Первый пример был дан французским народом при НаполеонеI. Но он еще недостаточно доказателен, потому что императорские войска были непосредственным продолжением и как бы естественным результатом революционных войск, так что французский народ даже после падения Наполеона продолжал смотреть на них как на проявление того же самого революционного интереса.
Гораздо доказательнее второй пример, а именно пример горячего упоения, принятого, можно сказать, всем немецким народом в нелепой громадной войне, предпринятой вновь образовавшимся пруссо-германским государством против второй французской империи. Да, в эту знаменательную, едва прошедшую эпоху весь немецкий народ, все слои немецкого общества, за исключением разве только небольшой кучки работников, были проникнуты исключительно политическим интересом, интересом основания и расширения пределов пангерманского государства. И теперь еще этот интерес преобладает над всеми другими в уме и сердце всех немцев без различия сословий, и это-то составляет в настоящее время специальную силу Германии.

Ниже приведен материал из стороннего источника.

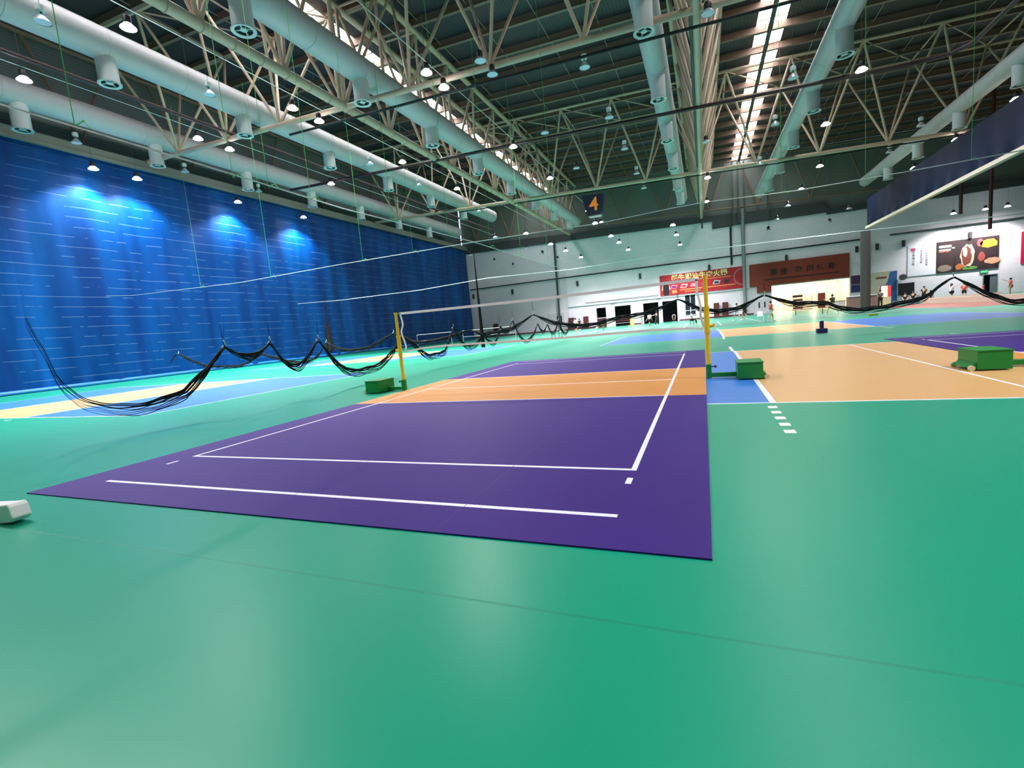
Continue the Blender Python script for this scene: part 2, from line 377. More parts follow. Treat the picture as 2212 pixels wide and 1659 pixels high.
def long_truss(x0, half, r, label, y0=-12.0, y1=69.4, rings=False):
    t = thing('roof_truss', (x0, 0, zc(x0)), label, 'truss'); z = zc(x0)
    m = MB().tube([(x0, y0, z), (x0, y1, z)], r, 12)
    if rings:
        y = 0.0
        while y < y1: m.tube([(x0, y, z), (x0, y+.05, z)], r*1.14, 12); y += 1.56
    m.build('bottom_chord', beige, t, smooth=True)
    for s in (-1, 1): MB().tube([(x0+s*half, y0, zc(x0+s*half)+TH-.1), (x0+s*half, y1, zc(x0+s*half)+TH-.1)], .22 if half < 1.6 else .18, 10).build('top_chord', beige, t, smooth=True)
    step = 28/6; y = 15.5-5*step
    while y < y1:
        for dy in (-step/2, step/2):
            for s in (-1, 1):
                if y0 < y+dy < y1: MB().tube([(x0, y, z), (x0+s*half, y+dy, zc(x0+s*half)+TH-.1)], .11, 8).build('diagonal_brace', beige, t, smooth=True)
        yt = y+step/2
        if yt < y1: MB().tube([(x0-half, yt, zc(x0-half)+TH-.1), (x0+half, yt, zc(x0+half)+TH-.1)], .08, 6).build('cross_bar', beige, t, smooth=True)
        y += step
    return t
long_truss(-16.75, 1.55, .27, 'lengthwise beige tube roof truss left of the court with ringed bottom tube', rings=True)
long_truss(3.85, 1.65, .2, 'lengthwise beige tube roof truss straight above the right side of the court')
# the flat truss against the far wall
t = thing('wall_truss', (0, 69.3, 0), 'flat zigzag truss against the upper far wall under the roof', 'truss')
for a, h in ((.9, 0), (7.5, 1)): MB().tube([(XL_+.3, 69.3, zc(XL_)+a), (34, 69.3, zc(34)+a)], .14, 8).build('bottom_chord' if h == 0 else 'top_chord', beige_dk, t, smooth=True)
x = -34.0
while x < 30:
    MB().tube([(x, 69.3, zc(x)+.9), (x+2.3, 69.3, zc(x)+7.5)], .12, 8).build('diagonal_brace', beige_dk, t, smooth=True)
    MB().tube([(x, 69.3, zc(x)+.9), (x-2.3, 69.3, zc(x)+7.5)], .12, 8).build('diagonal_brace', beige_dk, t, smooth=True); x += 6.5
# bracing tubes in the bay behind the brown pipe, beyond the left duct, against the side wall
t = thing('wall_truss', (-37.1, 0, 0), 'row of slanting tubes in the shadow above the blue curtain', 'truss')
MB().tube([(-37.1, -8, zc(-37)+6.6), (-37.1, 69, zc(-37)+6.6)], .15, 8).build('top_chord', beige_dk, t, smooth=True)
y = -4.0
while y < 66:
    MB().tube([(-37.1, y, 17.1), (-37.1, y+2.4, zc(-37)+6.6)], .1, 6).build('diagonal_brace', beige_dk, t, smooth=True)
    MB().tube([(-37.1, y, 17.1), (-37.1, y-2.4, zc(-37)+6.6)], .1, 6).build('diagonal_brace', beige_dk, t, smooth=True); y += 7.8

# pipes and trays under the roof
def pipe(name, pts, r, m, label, cat='pipe', n=10):
    o = MB().tube(pts, r, n).build(name, m, smooth=True); return tag(o, label, cat)
pipe('sprinkler_pipe', [(-33, 26.3, zc(-33)-.2), (15.5, 26.3, 14.45), (17.0, 26.0, 14.4), (17.7, 25.2, 14.4), (17.8, 6, 14.4)], .12, maroon, 'dark maroon sprinkler pipe crossing under the roof and turning at the right')
pipe('sprinkler_pipe', [(-27.2, -2, 16.8), (-26.9, 15, 16.8), (-26.7, 60, 16.8)], .13, maroon, 'dark maroon sprinkler pipe running lengthwise behind the left round duct')
pipe('cable_tray', [(-22, 15.95, 15.75), (30, 15.95, 13.6)], .075, blackc, 'black cable tray slung under the nearest roof truss')
pipe('cable_tray', [(-24, 43.9, zc(-24)-.2), (28, 43.9, zc(28)-.2)], .06, blackc, 'black cable tray slung under the farther roof truss')
pipe('cable_tray', [(8.94, -10, 21.47), (8.94, 66, 21.47)], .16, steel_dk, 'grey cable tray hanging below the right skylight strip')
pipe('downpipe', [(3.62, -10, 15.75), (3.62, 68, 15.75)], .15, steel_dk, 'dark steel pipe running lengthwise beside the central truss')
for (x, y0, y1, h) in ((-27.3, -6, 66, -.05), (-18.4, -6, 66, .05), (-9.6, -6, 66, .1)):
    pipe('lamp_wire', [(x, y0, zc(x)+h), (x, y1, zc(x)+h)], .02, cablew, 'thin lamp wire stretched lengthwise under the roof, %s of three' % {-27.3: 'leftmost', -18.4: 'middle', -9.6: 'rightmost'}[x], 'wire', 5)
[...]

Для всякого сколько-нибудь знающего и понимающего Россию должно быть ясно, что никакая война наступательная, предпринятая нашим правительством, не будет национальною в России. Во-первых, потому, что наш на род не только чужд всякого государственного интереса, но даже инстинктивно противен ему. Государство – это его тюрьма; какая же ему нужда укреплять свою тюрьму? Во-вторых, между правительством и народом нет никакой связи, ни одной живой нити, которая могла бы соединить их, хотя на одну минуту, в каком бы то ни было деле, нет даже способности, ни возможности взаимного разумения; что для правительства бело, то для народа черно, и обратно, что народу кажется очень бело, что для него жизнь, раздолье, то для правительства смерть.